1つのキーワードで調べるだけではなく、いくつかのキーワードを組み合わせたり、別の言葉で言い換えて検索すると、全く別の検索結果を得られることがあります。

複数のページを見比べて、同じような情報が載っていたら正確である可能性が高くなります。1つのサイトの情報で満足せず、いくつものページを参照にすることが重要です。
(これは、実は誰かに質問するときも同じことがいえます。A先生が言っていたこととB先生が言っていたことが違う場合、その情報はどちらかが、あるいはどちらも正確でないかもしれませんよね。)

有料サービスを使う

ネット上には有料で専門家に質問ができるサービスもあります。例えば有名大学生だけを集めたネット家庭教師のサービスを使えば、勉強においてより正確な情報を手に入れることができます。

匿名サイトで手に入る情報の使い方

ブログ・SNS・掲示板・Q&Aサイトの情報は「鵜呑み」ではなく「入口」

では匿名で書かれた情報はすべて嘘かというとそうでもありません。匿名での情報発信者は膨大な数がいるので、あなたの知りたいことについて書いている人もきっと沢山いるでしょうし、その中には「正解」に限りなく近い情報を発信してくれている人もいるはずです。

もし、匿名のブログやSNS、掲示板、Q&Aサイトで役立ちそうな情報を見つけたら、その内容を鵜呑みにせず、情報解決の入り口と捉えることをお勧めします。恐らくその情報にはたくさんのキーワードがちりばめられていると思います。そのキーワードを頼りに、信頼性の高い情報源を見つけていくのです。

例えば、地理の課題で「日本で一番○○な町」を調べたら、Q&Aサイトの匿名回答がヒットしたとします。匿名回答の中で「それは××町だ」という記述がありましたが、これは本当かどうかわかりません。
そこで今度は××町について調べます。すると××町民のブログが見つかり、その中に「××町は○○が自慢!」という記事がありました。
またその中で根拠となった政府の統計調査資料のリンクが表示されているので、それをクリックすると、実はその統計調査に最新版があったことが分かります。最新の情報では一番○○な町は△町でした。

このように匿名記事をヒントにして、より正確性の高い情報につなげていくこともできます。
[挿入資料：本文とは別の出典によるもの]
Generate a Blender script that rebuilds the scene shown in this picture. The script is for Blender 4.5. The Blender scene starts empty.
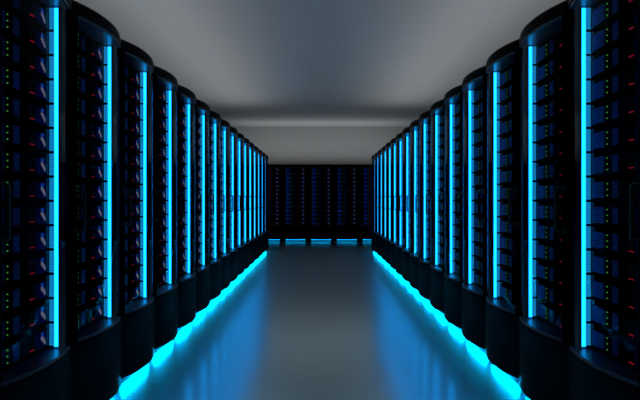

ネット上の辞書として有名なWikipediaもだれでも記事執筆に参加できる匿名サイトといえます。しかし情報の量が膨大で、記事の元になった資料もあわせて載っていることがありますので、より正確な情報をたどっていく入り口としては頼りになる存在といえます。

正解がない情報は匿名でもよい

特に真偽は重要でないような情報は匿名記事でも構いません。例えば「アメリカ大陸発見の年号(1492年)の語呂」などは、イシノクニだろうが、イヨクニだろうが、ヒトヨクニだろうがどれでもあなたが覚えやすいものであればよいのです。この情報にちゃんとした正解はありませんし、記名記事である必要もありません。

正確性を求める努力が必要

実は、ネット上の情報かどうかに関わらず、絶対に正確な情報というものを手に入れるのは非常に難しいです。政府の統計調査ですら改ざんされていたという事件が起こっているほどです。1つの病気に関する見解でも、医者によって対処法は変わります。

しかし、明らかに間違っている情報というのはあります。間違っている情報をもとに勉強や仕事をすると、大変なことになってしまいます。ネット上にはこのように明らかに間違っている情報が沢山あるのです。

絶対に正しいかどうかはともかく、できるだけ正確な情報を求める努力はネット検索において必要です。